[Problem description]:
Tally the lines in the records underneath that contain the string "high", and state the figure by itself.

***** Record set *****

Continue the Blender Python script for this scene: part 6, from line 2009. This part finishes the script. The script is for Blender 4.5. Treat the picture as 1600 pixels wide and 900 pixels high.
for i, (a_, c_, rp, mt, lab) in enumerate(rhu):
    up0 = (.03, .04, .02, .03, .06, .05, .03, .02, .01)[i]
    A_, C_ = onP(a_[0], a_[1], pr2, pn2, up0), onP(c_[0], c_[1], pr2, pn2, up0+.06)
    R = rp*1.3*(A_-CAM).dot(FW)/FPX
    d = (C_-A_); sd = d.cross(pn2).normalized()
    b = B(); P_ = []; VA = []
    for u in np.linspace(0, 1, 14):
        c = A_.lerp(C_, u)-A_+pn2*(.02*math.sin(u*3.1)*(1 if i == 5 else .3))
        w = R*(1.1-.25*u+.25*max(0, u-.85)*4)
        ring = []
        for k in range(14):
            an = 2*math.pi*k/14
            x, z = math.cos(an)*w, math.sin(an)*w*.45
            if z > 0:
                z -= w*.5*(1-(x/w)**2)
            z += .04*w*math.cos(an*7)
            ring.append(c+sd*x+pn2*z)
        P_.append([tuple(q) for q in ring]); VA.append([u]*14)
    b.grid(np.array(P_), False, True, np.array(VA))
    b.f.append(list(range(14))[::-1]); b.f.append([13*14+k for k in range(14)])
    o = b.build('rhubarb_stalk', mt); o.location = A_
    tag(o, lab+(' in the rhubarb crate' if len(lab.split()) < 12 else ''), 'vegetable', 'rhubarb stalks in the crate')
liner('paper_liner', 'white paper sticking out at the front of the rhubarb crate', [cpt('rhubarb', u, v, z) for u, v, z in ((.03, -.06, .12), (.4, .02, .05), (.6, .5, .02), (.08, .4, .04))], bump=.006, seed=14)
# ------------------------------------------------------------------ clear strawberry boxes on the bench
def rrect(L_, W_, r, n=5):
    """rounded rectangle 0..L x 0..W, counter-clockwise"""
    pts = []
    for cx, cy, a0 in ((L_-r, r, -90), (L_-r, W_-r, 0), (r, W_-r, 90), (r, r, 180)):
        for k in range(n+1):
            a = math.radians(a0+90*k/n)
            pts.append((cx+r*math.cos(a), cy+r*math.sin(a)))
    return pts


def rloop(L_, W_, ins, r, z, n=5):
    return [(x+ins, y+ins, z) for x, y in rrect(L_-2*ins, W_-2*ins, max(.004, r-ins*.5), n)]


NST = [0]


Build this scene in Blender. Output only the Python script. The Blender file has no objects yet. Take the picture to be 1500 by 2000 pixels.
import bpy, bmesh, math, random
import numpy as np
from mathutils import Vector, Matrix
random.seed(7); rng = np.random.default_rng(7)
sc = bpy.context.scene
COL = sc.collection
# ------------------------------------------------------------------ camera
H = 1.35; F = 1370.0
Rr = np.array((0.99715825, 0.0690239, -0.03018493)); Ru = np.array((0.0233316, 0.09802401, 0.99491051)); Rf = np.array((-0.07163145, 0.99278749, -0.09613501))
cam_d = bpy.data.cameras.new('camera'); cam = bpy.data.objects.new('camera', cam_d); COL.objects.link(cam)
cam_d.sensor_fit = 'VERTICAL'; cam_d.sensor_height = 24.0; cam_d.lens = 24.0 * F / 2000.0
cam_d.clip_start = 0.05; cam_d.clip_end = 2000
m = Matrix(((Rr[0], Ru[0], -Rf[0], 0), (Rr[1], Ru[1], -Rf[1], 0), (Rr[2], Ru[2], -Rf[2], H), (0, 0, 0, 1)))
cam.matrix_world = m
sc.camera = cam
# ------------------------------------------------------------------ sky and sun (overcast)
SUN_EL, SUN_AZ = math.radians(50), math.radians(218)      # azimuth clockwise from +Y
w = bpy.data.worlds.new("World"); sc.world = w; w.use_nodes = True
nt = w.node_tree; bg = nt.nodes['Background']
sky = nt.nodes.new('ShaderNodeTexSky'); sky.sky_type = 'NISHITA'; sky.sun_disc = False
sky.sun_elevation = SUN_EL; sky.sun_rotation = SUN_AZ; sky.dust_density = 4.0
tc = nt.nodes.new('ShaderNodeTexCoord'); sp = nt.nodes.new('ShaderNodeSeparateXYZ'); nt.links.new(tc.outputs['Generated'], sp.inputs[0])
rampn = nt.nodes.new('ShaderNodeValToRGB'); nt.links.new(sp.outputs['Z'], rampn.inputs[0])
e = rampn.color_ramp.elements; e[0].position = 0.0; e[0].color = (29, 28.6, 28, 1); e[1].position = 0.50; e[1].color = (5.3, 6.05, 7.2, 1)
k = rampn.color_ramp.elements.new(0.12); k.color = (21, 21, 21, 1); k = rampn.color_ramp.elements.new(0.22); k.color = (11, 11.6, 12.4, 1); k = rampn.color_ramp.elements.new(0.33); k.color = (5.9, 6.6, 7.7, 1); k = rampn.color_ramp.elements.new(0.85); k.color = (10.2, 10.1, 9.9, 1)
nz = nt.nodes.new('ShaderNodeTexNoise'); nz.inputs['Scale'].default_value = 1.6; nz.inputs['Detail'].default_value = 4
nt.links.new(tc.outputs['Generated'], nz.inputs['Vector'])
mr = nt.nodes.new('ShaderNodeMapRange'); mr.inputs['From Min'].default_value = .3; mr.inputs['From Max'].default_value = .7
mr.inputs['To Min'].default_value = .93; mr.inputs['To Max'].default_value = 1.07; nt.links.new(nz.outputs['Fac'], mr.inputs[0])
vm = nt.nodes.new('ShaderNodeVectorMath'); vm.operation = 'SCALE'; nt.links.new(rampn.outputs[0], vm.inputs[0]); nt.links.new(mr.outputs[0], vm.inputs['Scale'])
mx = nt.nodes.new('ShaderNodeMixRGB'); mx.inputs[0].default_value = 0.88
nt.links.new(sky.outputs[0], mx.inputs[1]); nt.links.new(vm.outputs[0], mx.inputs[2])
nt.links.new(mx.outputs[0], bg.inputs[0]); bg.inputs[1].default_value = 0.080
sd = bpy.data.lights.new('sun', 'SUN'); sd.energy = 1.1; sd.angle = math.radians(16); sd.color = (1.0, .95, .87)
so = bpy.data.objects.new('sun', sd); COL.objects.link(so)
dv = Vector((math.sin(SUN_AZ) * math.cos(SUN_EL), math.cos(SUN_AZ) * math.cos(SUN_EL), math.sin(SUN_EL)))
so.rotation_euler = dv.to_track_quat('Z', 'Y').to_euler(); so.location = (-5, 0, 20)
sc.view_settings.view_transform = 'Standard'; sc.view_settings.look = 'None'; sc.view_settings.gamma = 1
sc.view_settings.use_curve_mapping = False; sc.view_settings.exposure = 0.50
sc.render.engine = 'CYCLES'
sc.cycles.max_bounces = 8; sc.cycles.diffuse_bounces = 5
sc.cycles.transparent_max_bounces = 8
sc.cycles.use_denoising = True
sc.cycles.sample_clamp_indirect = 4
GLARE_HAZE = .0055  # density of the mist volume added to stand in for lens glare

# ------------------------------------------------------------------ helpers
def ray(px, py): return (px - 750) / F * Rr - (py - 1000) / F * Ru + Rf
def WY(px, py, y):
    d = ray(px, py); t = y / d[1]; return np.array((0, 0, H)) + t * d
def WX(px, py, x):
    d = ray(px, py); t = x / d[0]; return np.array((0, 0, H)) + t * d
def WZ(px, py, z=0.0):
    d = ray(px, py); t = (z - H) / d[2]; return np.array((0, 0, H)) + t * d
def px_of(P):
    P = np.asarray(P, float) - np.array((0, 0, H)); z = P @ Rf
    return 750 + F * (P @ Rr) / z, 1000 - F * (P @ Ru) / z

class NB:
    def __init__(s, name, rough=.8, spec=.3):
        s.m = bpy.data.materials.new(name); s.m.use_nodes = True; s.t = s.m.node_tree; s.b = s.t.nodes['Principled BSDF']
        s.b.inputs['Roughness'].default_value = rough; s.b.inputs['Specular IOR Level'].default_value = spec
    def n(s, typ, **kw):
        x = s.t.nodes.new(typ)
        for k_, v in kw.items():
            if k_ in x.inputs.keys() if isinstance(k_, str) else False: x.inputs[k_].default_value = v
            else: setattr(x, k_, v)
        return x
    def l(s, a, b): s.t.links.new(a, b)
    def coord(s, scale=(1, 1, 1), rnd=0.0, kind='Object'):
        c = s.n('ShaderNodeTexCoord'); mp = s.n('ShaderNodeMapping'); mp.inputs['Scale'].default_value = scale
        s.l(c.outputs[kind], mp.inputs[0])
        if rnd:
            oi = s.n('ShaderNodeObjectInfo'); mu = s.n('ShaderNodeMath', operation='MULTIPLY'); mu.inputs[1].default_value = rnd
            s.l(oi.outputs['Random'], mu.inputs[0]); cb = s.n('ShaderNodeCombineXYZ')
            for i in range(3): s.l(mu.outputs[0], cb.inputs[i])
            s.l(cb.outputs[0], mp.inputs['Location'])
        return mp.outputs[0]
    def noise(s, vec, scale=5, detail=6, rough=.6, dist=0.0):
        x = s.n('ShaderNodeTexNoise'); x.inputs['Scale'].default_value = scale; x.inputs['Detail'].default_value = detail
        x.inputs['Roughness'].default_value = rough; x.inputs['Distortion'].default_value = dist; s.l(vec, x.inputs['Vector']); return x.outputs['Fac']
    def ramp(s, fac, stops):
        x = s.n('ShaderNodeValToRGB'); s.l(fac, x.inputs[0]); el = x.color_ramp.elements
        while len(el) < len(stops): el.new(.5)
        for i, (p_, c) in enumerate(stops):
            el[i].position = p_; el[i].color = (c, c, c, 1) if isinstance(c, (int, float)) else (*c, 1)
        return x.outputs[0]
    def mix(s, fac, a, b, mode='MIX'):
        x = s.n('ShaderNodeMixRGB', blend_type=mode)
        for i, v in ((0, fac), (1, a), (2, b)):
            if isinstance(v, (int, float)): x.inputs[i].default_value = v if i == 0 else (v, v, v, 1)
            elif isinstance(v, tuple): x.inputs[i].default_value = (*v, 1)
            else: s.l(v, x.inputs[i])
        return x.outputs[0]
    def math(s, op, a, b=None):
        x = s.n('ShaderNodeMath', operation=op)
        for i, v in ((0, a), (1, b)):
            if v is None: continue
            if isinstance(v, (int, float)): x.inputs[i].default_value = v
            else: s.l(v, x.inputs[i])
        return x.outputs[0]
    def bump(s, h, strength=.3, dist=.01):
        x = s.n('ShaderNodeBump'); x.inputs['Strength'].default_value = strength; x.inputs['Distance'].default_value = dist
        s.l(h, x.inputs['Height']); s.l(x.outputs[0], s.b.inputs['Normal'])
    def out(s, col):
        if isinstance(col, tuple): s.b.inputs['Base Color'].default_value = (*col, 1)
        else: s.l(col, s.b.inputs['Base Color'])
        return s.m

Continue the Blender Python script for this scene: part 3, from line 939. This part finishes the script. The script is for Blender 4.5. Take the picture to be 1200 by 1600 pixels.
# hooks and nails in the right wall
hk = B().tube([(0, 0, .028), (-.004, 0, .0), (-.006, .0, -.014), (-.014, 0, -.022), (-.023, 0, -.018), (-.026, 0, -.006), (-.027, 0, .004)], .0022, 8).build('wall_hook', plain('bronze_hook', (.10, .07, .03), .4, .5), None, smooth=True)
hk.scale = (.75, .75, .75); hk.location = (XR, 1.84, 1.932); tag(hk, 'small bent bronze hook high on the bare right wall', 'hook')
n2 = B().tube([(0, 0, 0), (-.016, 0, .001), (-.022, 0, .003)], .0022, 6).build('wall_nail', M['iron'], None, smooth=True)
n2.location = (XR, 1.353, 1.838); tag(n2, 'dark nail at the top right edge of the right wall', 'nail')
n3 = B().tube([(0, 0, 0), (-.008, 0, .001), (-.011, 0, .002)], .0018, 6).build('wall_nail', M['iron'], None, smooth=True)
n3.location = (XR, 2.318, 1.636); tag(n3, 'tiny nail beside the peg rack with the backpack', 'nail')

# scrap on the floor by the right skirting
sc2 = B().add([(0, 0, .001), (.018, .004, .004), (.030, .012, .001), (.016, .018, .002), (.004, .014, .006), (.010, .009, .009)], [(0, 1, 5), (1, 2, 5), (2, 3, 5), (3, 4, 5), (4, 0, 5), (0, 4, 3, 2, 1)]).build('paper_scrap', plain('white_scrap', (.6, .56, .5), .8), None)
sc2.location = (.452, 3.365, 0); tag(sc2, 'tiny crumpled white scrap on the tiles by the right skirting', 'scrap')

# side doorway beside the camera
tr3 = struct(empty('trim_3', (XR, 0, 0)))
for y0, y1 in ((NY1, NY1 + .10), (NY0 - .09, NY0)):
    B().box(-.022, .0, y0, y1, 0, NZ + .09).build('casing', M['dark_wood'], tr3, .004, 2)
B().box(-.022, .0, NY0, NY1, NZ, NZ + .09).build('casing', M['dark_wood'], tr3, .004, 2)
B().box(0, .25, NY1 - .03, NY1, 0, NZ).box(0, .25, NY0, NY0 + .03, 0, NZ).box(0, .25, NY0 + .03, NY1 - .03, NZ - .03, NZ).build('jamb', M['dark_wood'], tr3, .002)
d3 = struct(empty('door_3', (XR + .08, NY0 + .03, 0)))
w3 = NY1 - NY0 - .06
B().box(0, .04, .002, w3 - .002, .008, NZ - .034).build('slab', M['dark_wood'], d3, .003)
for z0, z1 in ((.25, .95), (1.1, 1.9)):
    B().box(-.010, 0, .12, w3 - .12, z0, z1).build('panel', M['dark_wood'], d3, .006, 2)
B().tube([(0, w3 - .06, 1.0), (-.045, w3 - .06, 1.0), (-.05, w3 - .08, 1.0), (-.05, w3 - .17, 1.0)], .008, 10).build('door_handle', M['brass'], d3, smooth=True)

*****

[Exercise output]:
2